Information shown:

────────────────────

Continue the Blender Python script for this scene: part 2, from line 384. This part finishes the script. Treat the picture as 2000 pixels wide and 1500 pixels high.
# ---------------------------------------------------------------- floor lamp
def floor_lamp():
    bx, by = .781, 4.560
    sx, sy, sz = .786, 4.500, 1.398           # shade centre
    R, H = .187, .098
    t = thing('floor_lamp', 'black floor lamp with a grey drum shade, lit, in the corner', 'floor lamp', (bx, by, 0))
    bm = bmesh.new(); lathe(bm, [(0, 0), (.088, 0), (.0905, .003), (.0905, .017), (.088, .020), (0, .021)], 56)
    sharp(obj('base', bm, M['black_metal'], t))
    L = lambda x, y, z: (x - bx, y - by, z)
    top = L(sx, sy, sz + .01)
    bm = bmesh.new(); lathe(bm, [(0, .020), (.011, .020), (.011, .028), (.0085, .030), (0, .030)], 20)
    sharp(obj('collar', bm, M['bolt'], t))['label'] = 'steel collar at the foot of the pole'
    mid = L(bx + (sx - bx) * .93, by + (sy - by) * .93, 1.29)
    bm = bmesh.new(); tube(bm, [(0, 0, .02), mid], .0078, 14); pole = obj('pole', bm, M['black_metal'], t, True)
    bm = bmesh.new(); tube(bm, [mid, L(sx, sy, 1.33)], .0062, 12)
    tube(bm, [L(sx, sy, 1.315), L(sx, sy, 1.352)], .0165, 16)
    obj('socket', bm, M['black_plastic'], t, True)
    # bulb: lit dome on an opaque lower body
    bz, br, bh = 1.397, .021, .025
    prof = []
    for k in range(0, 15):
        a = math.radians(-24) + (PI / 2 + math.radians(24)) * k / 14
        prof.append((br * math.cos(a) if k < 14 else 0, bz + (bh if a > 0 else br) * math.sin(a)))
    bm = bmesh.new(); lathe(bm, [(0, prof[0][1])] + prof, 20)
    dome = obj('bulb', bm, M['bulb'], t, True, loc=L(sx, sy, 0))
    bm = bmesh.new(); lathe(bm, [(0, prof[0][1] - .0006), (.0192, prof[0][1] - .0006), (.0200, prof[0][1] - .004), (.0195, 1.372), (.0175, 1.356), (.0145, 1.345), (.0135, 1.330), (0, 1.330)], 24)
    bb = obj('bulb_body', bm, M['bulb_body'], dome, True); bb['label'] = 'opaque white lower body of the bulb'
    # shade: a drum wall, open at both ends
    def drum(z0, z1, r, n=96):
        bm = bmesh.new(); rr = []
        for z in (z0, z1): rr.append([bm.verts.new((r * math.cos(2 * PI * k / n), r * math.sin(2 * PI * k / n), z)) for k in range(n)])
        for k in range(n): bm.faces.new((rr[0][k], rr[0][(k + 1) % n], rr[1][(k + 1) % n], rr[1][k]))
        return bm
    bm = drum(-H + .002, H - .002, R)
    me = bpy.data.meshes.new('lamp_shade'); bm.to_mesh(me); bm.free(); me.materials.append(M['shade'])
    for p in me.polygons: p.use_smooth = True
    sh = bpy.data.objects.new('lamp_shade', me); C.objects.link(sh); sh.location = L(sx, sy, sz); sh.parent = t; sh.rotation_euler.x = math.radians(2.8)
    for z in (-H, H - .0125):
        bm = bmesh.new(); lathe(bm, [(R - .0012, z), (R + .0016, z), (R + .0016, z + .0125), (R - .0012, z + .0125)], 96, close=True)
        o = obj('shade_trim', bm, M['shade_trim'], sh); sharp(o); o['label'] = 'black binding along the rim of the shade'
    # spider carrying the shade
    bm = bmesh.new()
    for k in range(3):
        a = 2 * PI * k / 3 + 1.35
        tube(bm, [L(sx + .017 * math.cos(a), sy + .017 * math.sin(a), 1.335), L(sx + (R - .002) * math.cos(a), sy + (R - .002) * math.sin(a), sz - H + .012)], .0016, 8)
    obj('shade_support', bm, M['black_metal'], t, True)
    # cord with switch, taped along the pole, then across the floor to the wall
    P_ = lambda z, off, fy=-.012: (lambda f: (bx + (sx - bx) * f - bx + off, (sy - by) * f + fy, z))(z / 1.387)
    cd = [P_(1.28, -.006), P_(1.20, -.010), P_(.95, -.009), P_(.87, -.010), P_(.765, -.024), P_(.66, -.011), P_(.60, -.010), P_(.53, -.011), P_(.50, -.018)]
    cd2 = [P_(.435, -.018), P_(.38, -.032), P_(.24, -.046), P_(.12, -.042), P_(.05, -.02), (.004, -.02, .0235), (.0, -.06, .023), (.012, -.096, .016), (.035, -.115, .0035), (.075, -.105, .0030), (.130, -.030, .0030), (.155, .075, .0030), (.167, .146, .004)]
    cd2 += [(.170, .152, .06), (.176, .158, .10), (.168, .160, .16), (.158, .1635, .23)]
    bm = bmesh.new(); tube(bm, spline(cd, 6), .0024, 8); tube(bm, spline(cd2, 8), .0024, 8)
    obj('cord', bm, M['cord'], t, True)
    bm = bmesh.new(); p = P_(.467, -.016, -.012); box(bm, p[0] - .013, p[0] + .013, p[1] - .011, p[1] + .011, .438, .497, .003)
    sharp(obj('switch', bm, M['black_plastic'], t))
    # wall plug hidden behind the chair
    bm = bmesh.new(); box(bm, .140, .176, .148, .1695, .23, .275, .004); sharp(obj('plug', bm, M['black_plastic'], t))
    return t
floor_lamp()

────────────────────

Write out the whole listing again. Match it word for word.

The answer:
Continue the Blender Python script for this scene: part 2, from line 384. This part finishes the script. Treat the picture as 2000 pixels wide and 1500 pixels high.
# ---------------------------------------------------------------- floor lamp
def floor_lamp():
    bx, by = .781, 4.560
    sx, sy, sz = .786, 4.500, 1.398           # shade centre
    R, H = .187, .098
    t = thing('floor_lamp', 'black floor lamp with a grey drum shade, lit, in the corner', 'floor lamp', (bx, by, 0))
    bm = bmesh.new(); lathe(bm, [(0, 0), (.088, 0), (.0905, .003), (.0905, .017), (.088, .020), (0, .021)], 56)
    sharp(obj('base', bm, M['black_metal'], t))
    L = lambda x, y, z: (x - bx, y - by, z)
    top = L(sx, sy, sz + .01)
    bm = bmesh.new(); lathe(bm, [(0, .020), (.011, .020), (.011, .028), (.0085, .030), (0, .030)], 20)
    sharp(obj('collar', bm, M['bolt'], t))['label'] = 'steel collar at the foot of the pole'
    mid = L(bx + (sx - bx) * .93, by + (sy - by) * .93, 1.29)
    bm = bmesh.new(); tube(bm, [(0, 0, .02), mid], .0078, 14); pole = obj('pole', bm, M['black_metal'], t, True)
    bm = bmesh.new(); tube(bm, [mid, L(sx, sy, 1.33)], .0062, 12)
    tube(bm, [L(sx, sy, 1.315), L(sx, sy, 1.352)], .0165, 16)
    obj('socket', bm, M['black_plastic'], t, True)
    # bulb: lit dome on an opaque lower body
    bz, br, bh = 1.397, .021, .025
    prof = []
    for k in range(0, 15):
        a = math.radians(-24) + (PI / 2 + math.radians(24)) * k / 14
        prof.append((br * math.cos(a) if k < 14 else 0, bz + (bh if a > 0 else br) * math.sin(a)))
    bm = bmesh.new(); lathe(bm, [(0, prof[0][1])] + prof, 20)
    dome = obj('bulb', bm, M['bulb'], t, True, loc=L(sx, sy, 0))
    bm = bmesh.new(); lathe(bm, [(0, prof[0][1] - .0006), (.0192, prof[0][1] - .0006), (.0200, prof[0][1] - .004), (.0195, 1.372), (.0175, 1.356), (.0145, 1.345), (.0135, 1.330), (0, 1.330)], 24)
    bb = obj('bulb_body', bm, M['bulb_body'], dome, True); bb['label'] = 'opaque white lower body of the bulb'
    # shade: a drum wall, open at both ends
    def drum(z0, z1, r, n=96):
        bm = bmesh.new(); rr = []
        for z in (z0, z1): rr.append([bm.verts.new((r * math.cos(2 * PI * k / n), r * math.sin(2 * PI * k / n), z)) for k in range(n)])
        for k in range(n): bm.faces.new((rr[0][k], rr[0][(k + 1) % n], rr[1][(k + 1) % n], rr[1][k]))
        return bm
    bm = drum(-H + .002, H - .002, R)
    me = bpy.data.meshes.new('lamp_shade'); bm.to_mesh(me); bm.free(); me.materials.append(M['shade'])
    for p in me.polygons: p.use_smooth = True
    sh = bpy.data.objects.new('lamp_shade', me); C.objects.link(sh); sh.location = L(sx, sy, sz); sh.parent = t; sh.rotation_euler.x = math.radians(2.8)
    for z in (-H, H - .0125):
        bm = bmesh.new(); lathe(bm, [(R - .0012, z), (R + .0016, z), (R + .0016, z + .0125), (R - .0012, z + .0125)], 96, close=True)
        o = obj('shade_trim', bm, M['shade_trim'], sh); sharp(o); o['label'] = 'black binding along the rim of the shade'
    # spider carrying the shade
    bm = bmesh.new()
    for k in range(3):
        a = 2 * PI * k / 3 + 1.35
        tube(bm, [L(sx + .017 * math.cos(a), sy + .017 * math.sin(a), 1.335), L(sx + (R - .002) * math.cos(a), sy + (R - .002) * math.sin(a), sz - H + .012)], .0016, 8)
    obj('shade_support', bm, M['black_metal'], t, True)
    # cord with switch, taped along the pole, then across the floor to the wall
    P_ = lambda z, off, fy=-.012: (lambda f: (bx + (sx - bx) * f - bx + off, (sy - by) * f + fy, z))(z / 1.387)
    cd = [P_(1.28, -.006), P_(1.20, -.010), P_(.95, -.009), P_(.87, -.010), P_(.765, -.024), P_(.66, -.011), P_(.60, -.010), P_(.53, -.011), P_(.50, -.018)]
    cd2 = [P_(.435, -.018), P_(.38, -.032), P_(.24, -.046), P_(.12, -.042), P_(.05, -.02), (.004, -.02, .0235), (.0, -.06, .023), (.012, -.096, .016), (.035, -.115, .0035), (.075, -.105, .0030), (.130, -.030, .0030), (.155, .075, .0030), (.167, .146, .004)]
    cd2 += [(.170, .152, .06), (.176, .158, .10), (.168, .160, .16), (.158, .1635, .23)]
    bm = bmesh.new(); tube(bm, spline(cd, 6), .0024, 8); tube(bm, spline(cd2, 8), .0024, 8)
    obj('cord', bm, M['cord'], t, True)
    bm = bmesh.new(); p = P_(.467, -.016, -.012); box(bm, p[0] - .013, p[0] + .013, p[1] - .011, p[1] + .011, .438, .497, .003)
    sharp(obj('switch', bm, M['black_plastic'], t))
    # wall plug hidden behind the chair
    bm = bmesh.new(); box(bm, .140, .176, .148, .1695, .23, .275, .004); sharp(obj('plug', bm, M['black_plastic'], t))
    return t
floor_lamp()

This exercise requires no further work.